Say how many lines include "objects", with no words around the number.

[BEGIN ENTRIES PROVIDED]

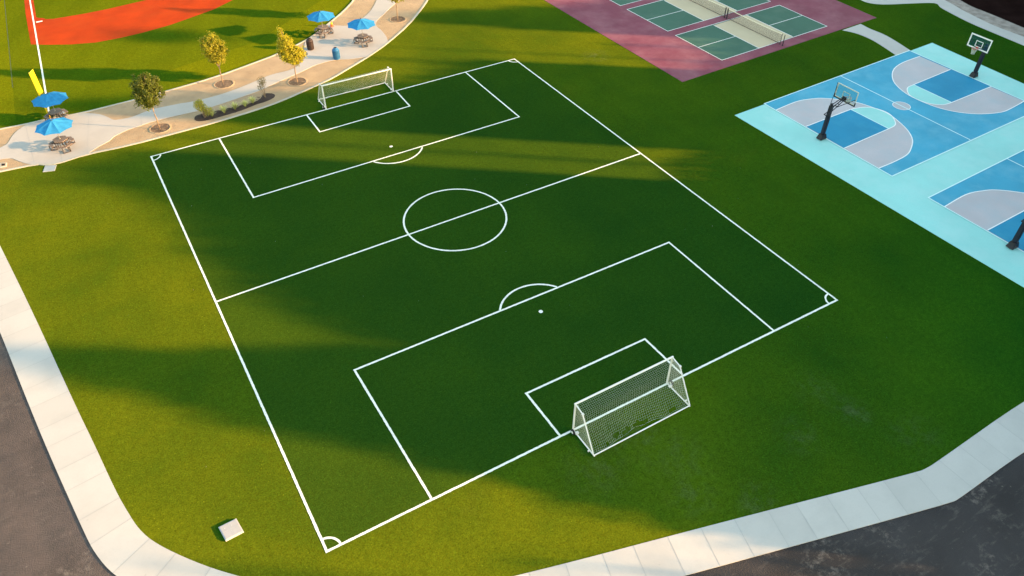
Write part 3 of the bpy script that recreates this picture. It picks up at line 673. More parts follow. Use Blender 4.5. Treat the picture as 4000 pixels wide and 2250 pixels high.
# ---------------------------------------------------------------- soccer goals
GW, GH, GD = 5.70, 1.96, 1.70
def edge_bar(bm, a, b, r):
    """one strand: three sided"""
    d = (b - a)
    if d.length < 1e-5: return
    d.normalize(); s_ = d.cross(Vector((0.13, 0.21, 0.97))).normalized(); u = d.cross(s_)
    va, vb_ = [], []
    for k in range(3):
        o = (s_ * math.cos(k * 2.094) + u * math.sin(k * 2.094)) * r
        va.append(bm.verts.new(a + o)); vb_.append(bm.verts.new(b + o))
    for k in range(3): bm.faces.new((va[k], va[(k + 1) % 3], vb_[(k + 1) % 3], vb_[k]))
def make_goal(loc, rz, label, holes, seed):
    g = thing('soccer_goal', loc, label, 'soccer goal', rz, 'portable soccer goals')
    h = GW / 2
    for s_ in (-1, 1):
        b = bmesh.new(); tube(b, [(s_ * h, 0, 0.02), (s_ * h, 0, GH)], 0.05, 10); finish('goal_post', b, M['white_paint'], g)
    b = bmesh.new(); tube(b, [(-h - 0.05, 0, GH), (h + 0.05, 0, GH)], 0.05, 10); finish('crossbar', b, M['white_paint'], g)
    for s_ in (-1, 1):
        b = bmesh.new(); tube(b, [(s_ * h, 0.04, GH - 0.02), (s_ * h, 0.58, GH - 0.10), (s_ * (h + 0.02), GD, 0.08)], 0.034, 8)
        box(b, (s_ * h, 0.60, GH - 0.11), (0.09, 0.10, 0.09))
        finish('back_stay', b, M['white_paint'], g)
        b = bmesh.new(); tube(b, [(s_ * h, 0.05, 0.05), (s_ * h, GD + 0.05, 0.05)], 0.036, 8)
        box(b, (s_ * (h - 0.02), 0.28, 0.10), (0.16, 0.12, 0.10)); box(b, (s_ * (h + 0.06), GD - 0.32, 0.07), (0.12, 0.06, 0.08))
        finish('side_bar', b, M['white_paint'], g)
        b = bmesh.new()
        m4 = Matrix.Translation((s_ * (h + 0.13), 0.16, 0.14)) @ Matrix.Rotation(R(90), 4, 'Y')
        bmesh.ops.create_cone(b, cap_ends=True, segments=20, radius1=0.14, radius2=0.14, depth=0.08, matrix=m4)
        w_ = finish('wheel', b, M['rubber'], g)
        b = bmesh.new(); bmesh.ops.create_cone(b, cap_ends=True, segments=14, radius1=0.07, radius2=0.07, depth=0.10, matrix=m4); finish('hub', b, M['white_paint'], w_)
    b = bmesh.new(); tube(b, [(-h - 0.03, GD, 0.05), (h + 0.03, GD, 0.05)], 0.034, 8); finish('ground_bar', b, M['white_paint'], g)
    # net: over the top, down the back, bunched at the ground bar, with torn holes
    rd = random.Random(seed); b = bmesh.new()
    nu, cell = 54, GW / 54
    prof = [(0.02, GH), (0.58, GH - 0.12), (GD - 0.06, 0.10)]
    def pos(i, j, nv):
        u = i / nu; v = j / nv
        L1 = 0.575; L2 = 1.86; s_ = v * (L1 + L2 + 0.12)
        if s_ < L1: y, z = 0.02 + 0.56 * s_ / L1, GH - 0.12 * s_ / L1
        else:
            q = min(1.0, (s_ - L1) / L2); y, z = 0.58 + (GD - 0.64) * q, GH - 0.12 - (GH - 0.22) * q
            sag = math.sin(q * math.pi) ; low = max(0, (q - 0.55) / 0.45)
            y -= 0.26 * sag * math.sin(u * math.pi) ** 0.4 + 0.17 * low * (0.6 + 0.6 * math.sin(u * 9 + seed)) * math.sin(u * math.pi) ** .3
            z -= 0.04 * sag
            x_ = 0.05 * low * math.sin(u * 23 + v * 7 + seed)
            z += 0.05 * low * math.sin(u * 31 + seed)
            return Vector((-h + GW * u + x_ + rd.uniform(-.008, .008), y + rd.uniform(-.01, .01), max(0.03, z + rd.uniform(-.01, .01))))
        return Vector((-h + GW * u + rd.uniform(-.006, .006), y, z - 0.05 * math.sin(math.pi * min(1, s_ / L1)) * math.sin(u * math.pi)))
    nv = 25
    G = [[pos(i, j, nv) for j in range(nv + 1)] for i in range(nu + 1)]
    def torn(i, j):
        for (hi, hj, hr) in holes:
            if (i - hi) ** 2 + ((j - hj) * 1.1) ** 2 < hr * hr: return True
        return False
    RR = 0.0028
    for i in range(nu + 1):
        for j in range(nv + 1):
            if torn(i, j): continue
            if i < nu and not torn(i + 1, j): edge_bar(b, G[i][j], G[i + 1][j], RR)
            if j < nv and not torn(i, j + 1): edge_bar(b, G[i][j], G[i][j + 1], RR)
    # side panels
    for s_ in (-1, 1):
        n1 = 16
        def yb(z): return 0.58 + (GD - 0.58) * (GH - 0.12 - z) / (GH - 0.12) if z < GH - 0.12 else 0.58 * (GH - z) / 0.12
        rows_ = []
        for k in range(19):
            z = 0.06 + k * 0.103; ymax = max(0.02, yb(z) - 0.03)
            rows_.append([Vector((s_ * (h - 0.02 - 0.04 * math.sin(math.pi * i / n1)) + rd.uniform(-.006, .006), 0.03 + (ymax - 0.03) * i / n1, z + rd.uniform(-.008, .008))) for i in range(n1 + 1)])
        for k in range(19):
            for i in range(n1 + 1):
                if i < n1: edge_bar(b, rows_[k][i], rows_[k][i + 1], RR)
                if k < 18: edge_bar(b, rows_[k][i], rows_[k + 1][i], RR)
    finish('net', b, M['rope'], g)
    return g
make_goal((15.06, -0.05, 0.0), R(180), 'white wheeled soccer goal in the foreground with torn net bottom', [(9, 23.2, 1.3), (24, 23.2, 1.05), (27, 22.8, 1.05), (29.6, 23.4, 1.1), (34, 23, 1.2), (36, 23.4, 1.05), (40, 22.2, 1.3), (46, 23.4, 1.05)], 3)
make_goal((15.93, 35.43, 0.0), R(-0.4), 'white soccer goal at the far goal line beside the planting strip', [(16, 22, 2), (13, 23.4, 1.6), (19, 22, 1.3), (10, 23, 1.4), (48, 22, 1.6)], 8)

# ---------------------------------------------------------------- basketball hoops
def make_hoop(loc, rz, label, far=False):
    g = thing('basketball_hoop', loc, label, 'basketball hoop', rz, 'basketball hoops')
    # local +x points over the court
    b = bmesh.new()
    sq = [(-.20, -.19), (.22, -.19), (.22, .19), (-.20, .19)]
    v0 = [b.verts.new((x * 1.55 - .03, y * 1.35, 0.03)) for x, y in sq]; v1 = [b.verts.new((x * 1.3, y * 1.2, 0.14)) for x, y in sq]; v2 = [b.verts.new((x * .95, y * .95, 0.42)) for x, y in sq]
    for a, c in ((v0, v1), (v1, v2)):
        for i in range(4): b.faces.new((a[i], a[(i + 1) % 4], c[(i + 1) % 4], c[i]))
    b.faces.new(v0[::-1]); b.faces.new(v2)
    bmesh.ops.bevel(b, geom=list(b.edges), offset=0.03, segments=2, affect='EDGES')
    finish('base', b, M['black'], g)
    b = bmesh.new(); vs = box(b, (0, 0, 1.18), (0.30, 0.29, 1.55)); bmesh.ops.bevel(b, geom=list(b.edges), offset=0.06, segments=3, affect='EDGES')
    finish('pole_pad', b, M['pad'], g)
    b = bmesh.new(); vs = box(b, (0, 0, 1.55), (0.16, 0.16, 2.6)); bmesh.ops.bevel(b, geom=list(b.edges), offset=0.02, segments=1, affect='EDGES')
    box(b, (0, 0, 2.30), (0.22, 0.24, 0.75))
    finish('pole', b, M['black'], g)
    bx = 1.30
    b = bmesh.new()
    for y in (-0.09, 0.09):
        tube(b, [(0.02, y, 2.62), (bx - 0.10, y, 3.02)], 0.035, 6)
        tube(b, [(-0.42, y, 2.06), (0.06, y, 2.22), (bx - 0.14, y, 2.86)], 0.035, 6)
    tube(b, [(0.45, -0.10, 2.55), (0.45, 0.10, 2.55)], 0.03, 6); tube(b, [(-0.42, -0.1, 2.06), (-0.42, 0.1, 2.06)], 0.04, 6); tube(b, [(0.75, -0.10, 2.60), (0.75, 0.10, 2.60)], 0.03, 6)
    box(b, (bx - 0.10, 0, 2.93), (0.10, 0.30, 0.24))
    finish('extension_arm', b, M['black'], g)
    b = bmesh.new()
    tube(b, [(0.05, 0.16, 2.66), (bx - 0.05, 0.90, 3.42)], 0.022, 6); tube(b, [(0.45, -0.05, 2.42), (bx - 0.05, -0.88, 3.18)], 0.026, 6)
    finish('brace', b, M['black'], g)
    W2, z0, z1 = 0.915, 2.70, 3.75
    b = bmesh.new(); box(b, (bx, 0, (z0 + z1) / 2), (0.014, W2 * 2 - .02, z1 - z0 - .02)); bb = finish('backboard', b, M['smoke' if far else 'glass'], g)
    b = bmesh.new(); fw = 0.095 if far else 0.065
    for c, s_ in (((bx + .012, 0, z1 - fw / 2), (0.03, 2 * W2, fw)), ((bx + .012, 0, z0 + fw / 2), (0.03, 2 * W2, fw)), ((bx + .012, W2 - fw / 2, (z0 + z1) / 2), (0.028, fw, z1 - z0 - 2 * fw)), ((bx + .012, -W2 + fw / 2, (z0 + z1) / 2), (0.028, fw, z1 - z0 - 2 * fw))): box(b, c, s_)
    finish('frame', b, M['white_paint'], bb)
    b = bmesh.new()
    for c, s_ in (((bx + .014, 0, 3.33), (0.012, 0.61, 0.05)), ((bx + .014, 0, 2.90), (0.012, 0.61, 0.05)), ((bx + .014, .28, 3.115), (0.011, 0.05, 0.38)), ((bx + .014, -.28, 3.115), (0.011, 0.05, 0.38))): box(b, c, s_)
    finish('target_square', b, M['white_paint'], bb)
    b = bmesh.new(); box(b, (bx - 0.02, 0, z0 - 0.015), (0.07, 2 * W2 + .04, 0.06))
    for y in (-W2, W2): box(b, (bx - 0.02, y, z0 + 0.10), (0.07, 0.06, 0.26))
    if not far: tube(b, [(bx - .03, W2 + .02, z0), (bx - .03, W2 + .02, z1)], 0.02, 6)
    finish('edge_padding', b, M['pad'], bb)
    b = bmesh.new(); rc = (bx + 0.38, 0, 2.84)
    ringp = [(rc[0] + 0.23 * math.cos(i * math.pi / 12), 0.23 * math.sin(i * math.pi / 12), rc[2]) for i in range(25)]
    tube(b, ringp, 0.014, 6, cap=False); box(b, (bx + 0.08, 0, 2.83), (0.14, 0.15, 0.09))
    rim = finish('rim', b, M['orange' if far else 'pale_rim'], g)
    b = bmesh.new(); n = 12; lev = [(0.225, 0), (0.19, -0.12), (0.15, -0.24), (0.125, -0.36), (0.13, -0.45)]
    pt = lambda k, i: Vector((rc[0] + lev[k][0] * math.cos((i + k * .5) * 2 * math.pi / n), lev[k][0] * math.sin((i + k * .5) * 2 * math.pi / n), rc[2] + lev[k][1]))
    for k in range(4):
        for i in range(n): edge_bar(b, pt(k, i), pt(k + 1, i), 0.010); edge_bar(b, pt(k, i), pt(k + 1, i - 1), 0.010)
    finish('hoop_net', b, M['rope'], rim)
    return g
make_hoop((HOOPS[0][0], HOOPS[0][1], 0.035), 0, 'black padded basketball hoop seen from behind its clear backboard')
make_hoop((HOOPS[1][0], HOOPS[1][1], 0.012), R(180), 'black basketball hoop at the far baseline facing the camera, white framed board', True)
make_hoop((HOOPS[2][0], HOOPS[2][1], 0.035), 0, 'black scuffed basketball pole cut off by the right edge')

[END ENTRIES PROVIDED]
[BEGIN ENTRIES PROVIDED]

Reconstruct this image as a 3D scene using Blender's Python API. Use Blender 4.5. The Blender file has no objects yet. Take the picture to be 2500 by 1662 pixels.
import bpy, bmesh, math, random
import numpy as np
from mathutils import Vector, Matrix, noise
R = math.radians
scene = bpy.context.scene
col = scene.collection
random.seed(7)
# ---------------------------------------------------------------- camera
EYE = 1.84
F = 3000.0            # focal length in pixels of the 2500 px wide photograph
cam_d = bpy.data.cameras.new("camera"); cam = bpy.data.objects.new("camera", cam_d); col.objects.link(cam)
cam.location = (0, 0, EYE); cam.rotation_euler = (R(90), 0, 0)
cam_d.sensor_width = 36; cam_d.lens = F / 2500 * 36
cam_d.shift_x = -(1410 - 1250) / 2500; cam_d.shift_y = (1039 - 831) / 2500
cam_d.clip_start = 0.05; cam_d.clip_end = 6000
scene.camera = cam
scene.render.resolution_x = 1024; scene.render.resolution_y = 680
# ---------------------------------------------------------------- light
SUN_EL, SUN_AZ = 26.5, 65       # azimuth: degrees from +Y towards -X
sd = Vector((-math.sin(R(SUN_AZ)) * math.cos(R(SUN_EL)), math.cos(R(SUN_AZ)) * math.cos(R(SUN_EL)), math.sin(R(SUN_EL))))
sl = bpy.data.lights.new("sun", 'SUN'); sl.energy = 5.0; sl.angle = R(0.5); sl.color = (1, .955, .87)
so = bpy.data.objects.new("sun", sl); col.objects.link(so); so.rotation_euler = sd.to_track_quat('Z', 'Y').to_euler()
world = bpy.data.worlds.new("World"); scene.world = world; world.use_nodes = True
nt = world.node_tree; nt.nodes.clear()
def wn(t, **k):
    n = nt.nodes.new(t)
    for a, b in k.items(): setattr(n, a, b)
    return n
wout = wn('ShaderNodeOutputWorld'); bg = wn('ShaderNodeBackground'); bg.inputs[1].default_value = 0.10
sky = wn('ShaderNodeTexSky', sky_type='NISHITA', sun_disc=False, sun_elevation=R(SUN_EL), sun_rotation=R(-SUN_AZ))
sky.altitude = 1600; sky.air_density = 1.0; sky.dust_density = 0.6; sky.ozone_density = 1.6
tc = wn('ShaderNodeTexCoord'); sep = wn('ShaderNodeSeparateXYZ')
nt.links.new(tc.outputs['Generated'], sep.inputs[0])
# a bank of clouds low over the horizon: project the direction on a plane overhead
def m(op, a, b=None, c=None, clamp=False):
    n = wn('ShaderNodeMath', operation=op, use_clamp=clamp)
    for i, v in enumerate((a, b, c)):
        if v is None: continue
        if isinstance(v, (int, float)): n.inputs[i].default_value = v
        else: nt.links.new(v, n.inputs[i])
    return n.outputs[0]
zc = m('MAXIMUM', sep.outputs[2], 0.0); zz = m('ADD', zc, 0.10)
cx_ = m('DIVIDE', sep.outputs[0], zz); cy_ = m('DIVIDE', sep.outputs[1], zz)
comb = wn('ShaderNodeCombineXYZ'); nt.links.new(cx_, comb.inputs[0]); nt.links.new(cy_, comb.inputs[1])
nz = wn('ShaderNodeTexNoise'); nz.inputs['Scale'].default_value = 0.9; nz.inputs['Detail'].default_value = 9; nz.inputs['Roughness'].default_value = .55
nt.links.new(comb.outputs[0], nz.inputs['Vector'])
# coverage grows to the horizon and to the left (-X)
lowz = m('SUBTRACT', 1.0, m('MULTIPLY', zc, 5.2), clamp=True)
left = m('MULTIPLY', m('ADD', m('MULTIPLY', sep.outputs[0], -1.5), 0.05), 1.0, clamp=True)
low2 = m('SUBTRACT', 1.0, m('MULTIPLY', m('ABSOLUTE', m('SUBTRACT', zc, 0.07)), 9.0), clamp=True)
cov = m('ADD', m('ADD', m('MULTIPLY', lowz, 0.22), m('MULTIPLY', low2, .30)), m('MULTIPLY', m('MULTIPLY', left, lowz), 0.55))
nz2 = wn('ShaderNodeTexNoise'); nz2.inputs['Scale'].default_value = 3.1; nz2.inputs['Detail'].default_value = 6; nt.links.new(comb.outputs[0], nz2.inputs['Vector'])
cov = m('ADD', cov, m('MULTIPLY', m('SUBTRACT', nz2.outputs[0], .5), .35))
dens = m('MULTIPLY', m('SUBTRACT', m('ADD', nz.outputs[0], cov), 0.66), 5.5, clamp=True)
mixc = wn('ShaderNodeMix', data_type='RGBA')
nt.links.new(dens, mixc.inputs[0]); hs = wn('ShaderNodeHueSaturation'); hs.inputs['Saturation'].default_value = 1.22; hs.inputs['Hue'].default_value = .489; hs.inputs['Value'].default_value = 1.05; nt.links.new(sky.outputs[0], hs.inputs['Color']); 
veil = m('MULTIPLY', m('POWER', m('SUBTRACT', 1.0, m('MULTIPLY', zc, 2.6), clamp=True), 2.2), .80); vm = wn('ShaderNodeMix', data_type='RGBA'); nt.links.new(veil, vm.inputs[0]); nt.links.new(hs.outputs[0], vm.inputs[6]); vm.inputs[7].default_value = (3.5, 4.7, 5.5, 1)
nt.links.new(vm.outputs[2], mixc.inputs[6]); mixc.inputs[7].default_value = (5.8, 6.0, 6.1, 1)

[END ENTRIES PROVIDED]
[BEGIN ENTRIES PROVIDED]

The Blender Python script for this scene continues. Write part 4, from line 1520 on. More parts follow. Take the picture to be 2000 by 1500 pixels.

[END ENTRIES PROVIDED]

SOLUTION TO THIS TASK> 3